Proper agriculture policy must to boost farm output
Thursday, 15 May 2008

There was a time when Bengal used to produce more food than its population needed. With population growing at a brisk pace and agriculture not getting the attention it deserves, the scenario has changed radically. If a recent study is any indication, a large section of our people suffer from calorie needs. The report says it is 32 per cent but common sense says it is much higher these days because of the abnormally high prices and dwindling supplies.  Hence, agriculture should be given top priority in the next year’s budget from the point of present-day global perspective where food and essentials are going to be costlier than ever before. The government machinery is now busy determining the extent of agriculture subsidy.

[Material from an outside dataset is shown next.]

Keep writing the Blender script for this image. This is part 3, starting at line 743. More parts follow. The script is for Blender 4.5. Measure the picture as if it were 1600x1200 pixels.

The Finance Adviser would also consider increasing endowment fund for agriculture research and extending tax holiday facility for the poultry sector from the perspective of overall tax exemption measures.  Economic jargons like GDP carry little real life reflections. It would be wrong to estimate the purchasing capacity on the basis of per capita income. With the kind of food prices now ruling, it is possible that more than 50 per cent of the population suffers from calorie needs and many from acute malnutrition also.  On the other hand, we just cannot make up the crop losses by importing food items. Many factors have pushed international prices to levels where we just cannot afford to import freely. That means farm production shall have to be increased at any cost. Feeding 150 million people is not an easy task. Since we lack resources to import, everything possible should be done to reach self-sufficiency in food. A well-planned and properly executed agriculture policy is the only way out. Optimum land utilization, changing copping patterns if necessary and making inputs readily available can change the scenario totally.